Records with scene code
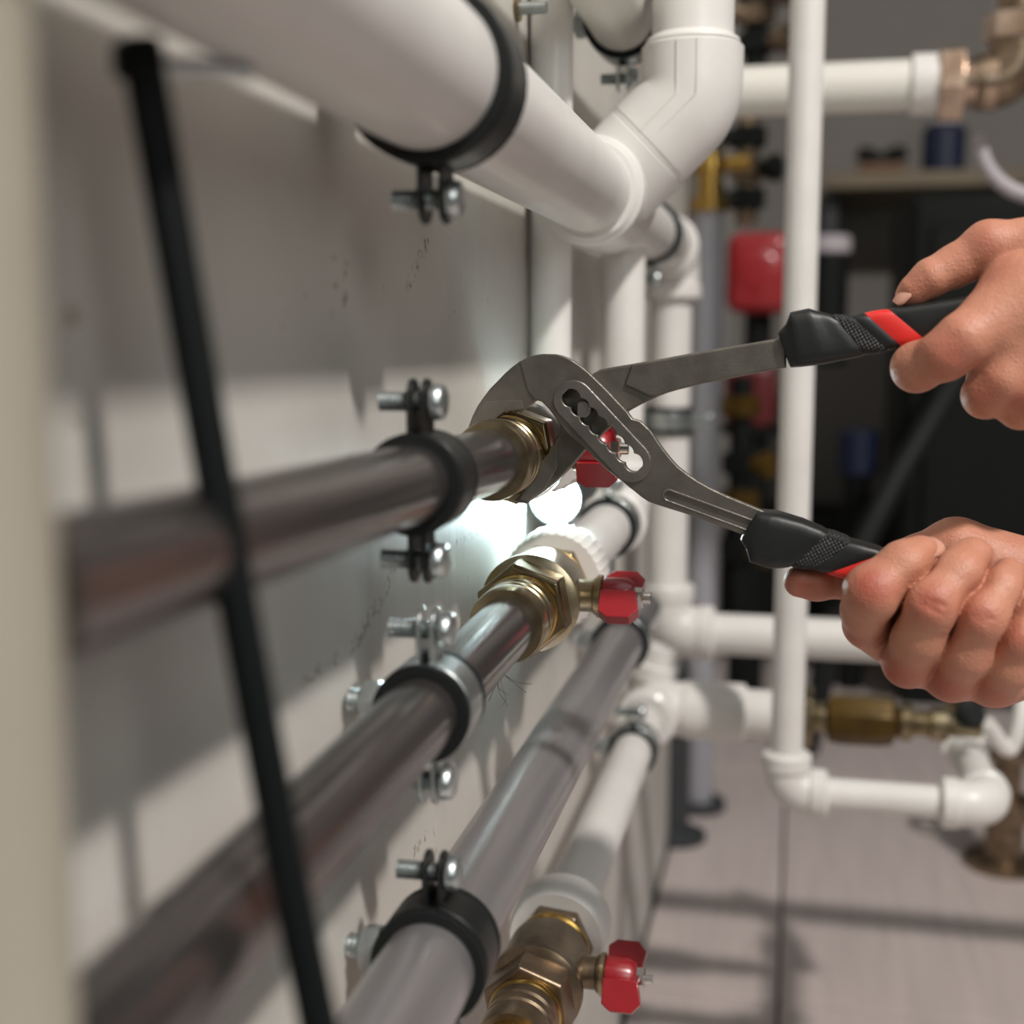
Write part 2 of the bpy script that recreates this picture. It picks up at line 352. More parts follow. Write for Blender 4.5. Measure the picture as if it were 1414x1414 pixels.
def valve(x, z, y0, label, hl, bm, hm, R=0.011, sc=1.0, tilt=0.6, collar_ribs=0.03, handle=True, body2='white', wing=1.0, coll=True, stem=0.0255):
    """ball valve along +Y: sleeve, hexagon nut, flange, body, second hexagon, plastic union collar, butterfly handle"""
    P = lambda y: V((x, y0 + y * sc, z))
    t = thing('ball_valve', label, 'valve', P(0), 'brass ball valves with red handles')
    part('sleeve', MB().lathe(P(0), YD, [(0, R + 0.0003), (0, 0.0136), (0.002, 0.0142), (0.009, 0.0142), (0.0098, 0.0132), (0.0112, 0.0132), (0.012, 0.0141),
         (0.015, 0.0141), (0.0158, 0.0131), (0.0172, 0.0131), (0.018, 0.0141), (0.028 * sc, 0.0141)], 48), hm, t)
    part('sleeve_ring', MB().lathe(P(0.0225), YD, [(0, 0.0140), (0.0010, 0.0147), (0.0034, 0.0147), (0.0045, 0.0140)], 48), 'gold', t, label='bright golden ring of the sleeve')
    part('hex_nut', MB().hexa(P(0.027), P(0.042), 0.0163, 0.35), hm, t, bevel=0.0006)
    part('flange', MB().lathe(P(0.0415), YD, [(0, 0.0166), (0.0018, 0.0196), (0.006, 0.0196), (0.0075, 0.0186)], 48), bm, t)
    bod = MB().lathe(P(0.0485), YD, [(0, 0.0186), (0.004, 0.0177), (0.026, 0.0177), (0.031, 0.0155), (0.032, 0.0155)], 48)
    bod.cyl(P(0.064) + XD * 0.012, P(0.064) + XD * stem, 0.0066, 28, 0.0006)
    bod.cyl(P(0.064) + XD * (stem - 0.003), P(0.064) + XD * (stem + 0.0007), 0.0078, 28, 0.0006)
    part('body', bod, bm, t)
    part('seal_ring', MB().lathe(P(0.0795), YD, [(0, 0.0150), (0.001, 0.0164), (0.003, 0.0164), (0.004, 0.0150)], 48), 'gold', t, label='bright golden ring behind the body')
    part('rear_hex', MB().hexa(P(0.083), P(0.091), 0.0150, 0.1), bm, t, bevel=0.0006)
    if coll:
        part('union_collar', MB().lathe(P(0.091), YD, [(0, 0.0168), (0.0, 0.0205), (0.002, 0.0215), (0.022, 0.0215), (0.026, 0.0195), (0.030, 0.0170)], 72, ribs=collar_ribs),
             body2, t, label='white plastic union collar')
    if handle:
        c = P(0.064) + XD * (stem + 0.0007)
        h = MB().lathe(c, XD, [(0, 0.0072), (0.0006, 0.0078), (0.010, 0.0078), (0.0125, 0.0062), (0.0128, 0.0060)], 28)
        d = V((0, math.sin(tilt), math.cos(tilt))); nrm = V((0, math.cos(tilt), -math.sin(tilt)))
        for s in (1, -1):
            o = [(0.0, 0.002), (0.0, 0.0105 * wing), (0.0035, 0.0128 * wing), (0.0125, 0.0128 * wing), (0.0160, 0.0095 * wing), (0.0142, 0.002)]
            h.extrude([c + XD * q + d * s * e + nrm * (0.0028 if s > 0 else -0.0088) * 1.0 for q, e in o], nrm * 0.006)
        ho = part('handle', h, 'red', t, bevel=0.0009, label=hl)
        sb = MB().hexa(c + XD * 0.0125, c + XD * 0.0165, 0.0036, c=0.0004); sb.cyl(c + XD * 0.016, c + XD * 0.0195, 0.0024, 14)
        part('handle_nut', sb, 'chrome', ho)
        part('stop_collar', MB().cyl(c - XD * 0.002, c - XD * 0.0003, 0.0088, 24), 'nickel', t)
    return t

# ------------------------------------------------------------------ the long pipes on the wall
P1 = (-0.1035, -0.0415); P2 = (-0.1015, -0.1030); P3 = (-0.1000, -0.180); P4 = (-0.098, -0.262); PT = (-0.0963, 0.0683)
def L(p, y): return V((p[0], y, p[1]))
def run(p, y0, y1, n=2):
    q = [L(p, y0 + (y1 - y0) * i / (n - 1)) for i in range(n)]; return q
g = 'pipes running along the wall'
pipe('steel_pipe', [V((P1[0], 0.155, P1[1] + 0.0062)), L(P1, 0.449)], 0.011, 'steel', 'upper dark steel pipe running along the wall into the nut gripped by the pliers', g)
pipe('steel_pipe', [V((P2[0], 0.150, P2[1] - 0.004)), L(P2, 0.470)], 0.011, 'steel', 'middle steel pipe running along the wall into the brass valve below the lamp', g)
pipe('steel_pipe', run(P3, 0.16, 0.86), 0.0140, 'steelsat', 'thick satin grey steel pipe low on the wall under the middle valve', g)
pipe('brass_pipe', run(P4, 0.36, 0.470), 0.0112, 'gold', 'short brass pipe entering the lowest valve at the bottom edge', g)
pipe('plastic_pipe', run(P4, 0.562, 0.870), 0.0127, 'white', 'white plastic pipe leaving the lowest valve towards the floor fittings', g)
pipe('plastic_pipe', run(PT, 0.05, 0.612), 0.0196, 'white', 'thick white plastic pipe at the top left, nearest the camera', g)

# clamps
CY = 0.352
clamp(L(P1, CY) + ZD * 0.0020, 0.011, 'black lined clamp round the upper dark steel pipe', band='bandblack', stud=0.009)
clamp(L(P2, CY) - ZD * 0.0015, 0.011, 'shiny black lined clamp round the middle steel pipe', stud=0.0115)
clamp(L(P3, CY), 0.0140, 'large black lined clamp round the thick grey pipe at the bottom', band='bandblack', stud=0.0138)
yT = UX(600, 95, PT[0]).y
clamp(L(PT, yT), 0.0196, 'out of focus black clamp with a hanging bolt on the thick top pipe', band='bandblack', stud=0.02, wd=0.02)
clamp(L(P3, 0.765), 0.0140, 'far black clamp at the back end of the thick grey pipe', stud=0.0138, bolts=())
clamp(L(P4, 0.815), 0.0127, 'black clamp with a bolt round the low white pipe', stud=0.012, bolts=(1,))

# valves
valve(P1[0], P1[1], 0.437, 'brass valve and nut gripped in the jaws of the pliers', 'red handle half hidden behind the pliers', 'chrome', 'brass', sc=1.0, tilt=2.75, stem=0.0195)
valve(P2[0], P2[1], 0.452, 'brass ball valve with red handle just below the bright lamp', 'red butterfly handle', 'nickel', 'brass', tilt=0.75, wing=1.14)
valve(P4[0], P4[1], 0.446, 'dull bronze ball valve with red handle at the bottom edge', 'red butterfly handle seen at the bottom edge', 'bronze', 'bronze', tilt=0.55, collar_ribs=0.006, wing=1.15)

# upper valve goes on to a plastic elbow and a thin riser
yF = 0.618
pipe('plastic_pipe', run(P1, 0.553, 0.604), 0.0105, 'white', 'short white plastic pipe behind the gripped valve', g)
elbow(L(P1, yF), -YD, ZD, 0.0130, 0.022, 'white plastic elbow hidden behind the plier head')
pipe('plastic_riser', [V((-0.1165, yF, P1[1] + 0.016)), V((-0.1165, yF, P1[1] + 0.75))], 0.0098, 'white', 'slim white riser close to the wall above the plier head', 'white risers')
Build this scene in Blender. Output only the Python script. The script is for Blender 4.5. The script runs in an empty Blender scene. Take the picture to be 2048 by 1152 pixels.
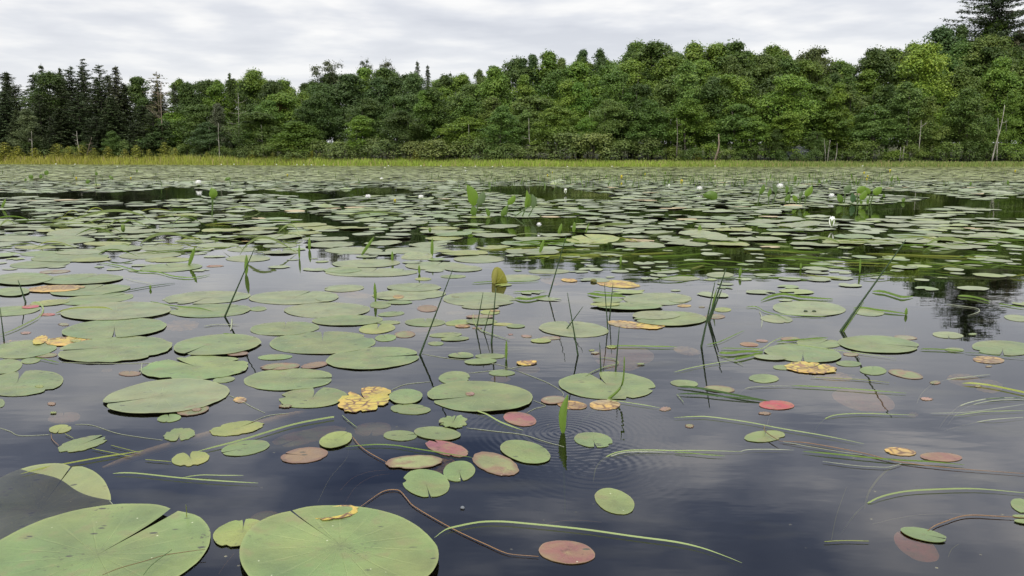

Task: Lines containing the string "script" are to be selected and copied.

Response to the exercise:
Write part 2 of the bpy script that recreates this picture. It picks up at line 352. More parts follow. Write for Blender 4.5. Measure the picture as if it were 1414x1414 pixels.
Build this scene in Blender. Output only the Python script. The script is for Blender 4.5. The script runs in an empty Blender scene. Take the picture to be 2048 by 1152 pixels.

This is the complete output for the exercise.